* **What the exercise asks**
Retype the lines beneath this one, from the first through the line containing "of (polygon, density)". Pictures are left out.

* **Provided material**
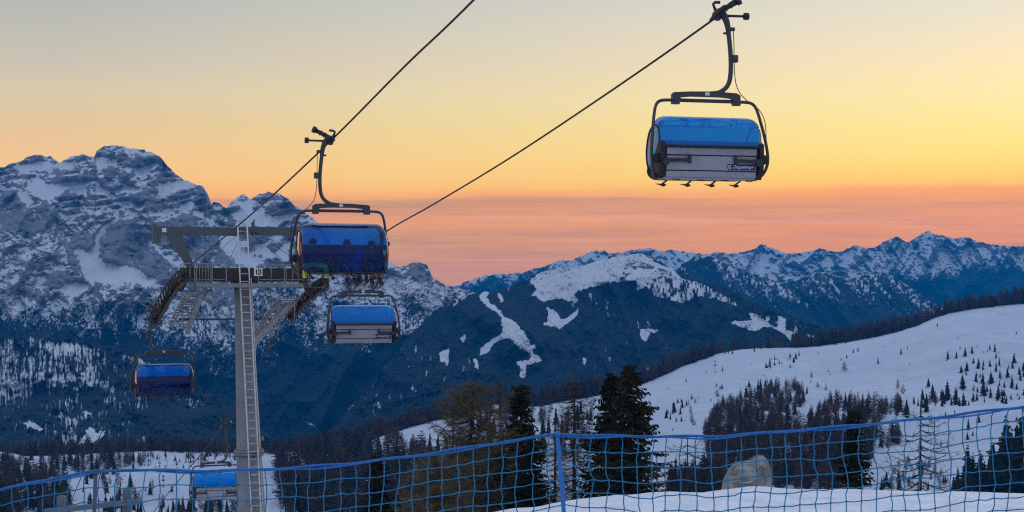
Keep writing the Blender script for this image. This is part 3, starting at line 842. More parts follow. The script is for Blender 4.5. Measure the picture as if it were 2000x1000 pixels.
WOODS = []   # regions of forest: list of (polygon, density)
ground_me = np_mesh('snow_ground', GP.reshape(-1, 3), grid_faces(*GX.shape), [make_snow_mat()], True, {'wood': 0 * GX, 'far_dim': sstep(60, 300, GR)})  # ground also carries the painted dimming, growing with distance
ground_ob = link_mesh('snow_ground', ground_me); tag(ground_ob, kind='structure')
def gpos(x, r):
    return Vector(((x - 1000) / F / cp * r, r, float(ground(np.array([x]), np.array([r]))[0])))
def r_for(x, y, lo=200.0, hi=None):
    """distance at which the ground is seen at (x, y)"""
    hi = hi or float(ridge_r(np.array([x]))[()] if np.ndim(ridge_r(x)) == 0 else ridge_r(np.array([x]))[0])
    rs = np.linspace(hi, lo, 700)
    zs = ground(np.full_like(rs, x), rs)
    ys = 560.0 - zs / rs * F
    k = np.argmin(np.abs(ys - y))
    return float(rs[k])
# ------------------------------------------------------------------ the air
def make_haze():
    x0, x1, y0, y1, z0, z1 = -4300, 5100, -60, 9200, -900, 460
    mb = MB(); mb.box(((x0 + x1) / 2, (y0 + y1) / 2, (z0 + z1) / 2), (x1 - x0, y1 - y0, z1 - z0))
    m = bpy.data.materials.new('haze'); m.use_nodes = True
    nt = NT(m.node_tree)
    for nd in list(m.node_tree.nodes): m.node_tree.nodes.remove(nd)
    out = nt.n('ShaderNodeOutputMaterial'); pv = nt.n('ShaderNodeVolumePrincipled')
    pv.inputs['Color'].default_value = HAZE_COL
    pv.inputs['Density'].default_value = HAZE_DENS
    pv.inputs['Anisotropy'].default_value = 0.0
    nt.link(pv.outputs[0], out.inputs['Volume'])
    o = mb.build('haze', m); tag(o, kind='stuff')
    return o
# ------------------------------------------------------------------ materials of the lift
M_GALV = simple_mat('galvanised_steel', (0.23, 0.25, 0.25), 0.55, 0.35, 0.25, 1.5, 0.15)
M_POLE = simple_mat('weathered_zinc', (0.20, 0.21, 0.21), 0.7, 0.1, 0.22, 0.8, 0.2)
M_LADDER = simple_mat('bright_zinc', (0.62, 0.62, 0.60), 0.5, 0.3, 0.15, 2.0)
M_DARKSTEEL = simple_mat('dark_grey_steel', (0.035, 0.037, 0.042), 0.5, 0.3, 0.25, 4.0)
M_HANGER = simple_mat('charcoal_paint', (0.045, 0.047, 0.054), 0.42, 0.1, 0.2, 3.0)
M_BLACK = simple_mat('black_rubber', (0.012, 0.012, 0.014), 0.6, 0, 0.3, 6.0)
M_BROWN = simple_mat('brown_painted_steel', (0.040, 0.028, 0.028), 0.6, 0.1, 0.3, 1.2, 0.2)
M_GANTRY = simple_mat('green_grey_paint', (0.075, 0.095, 0.10), 0.6, 0.1, 0.2, 0.8, 0.1)
M_ROPE = simple_mat('steel_rope', (0.016, 0.016, 0.018), 0.7, 0.0, 0.3, 20.0)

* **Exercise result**
Keep writing the Blender script for this image. This is part 3, starting at line 842. More parts follow. The script is for Blender 4.5. Measure the picture as if it were 2000x1000 pixels.
WOODS = []   # regions of forest: list of (polygon, density)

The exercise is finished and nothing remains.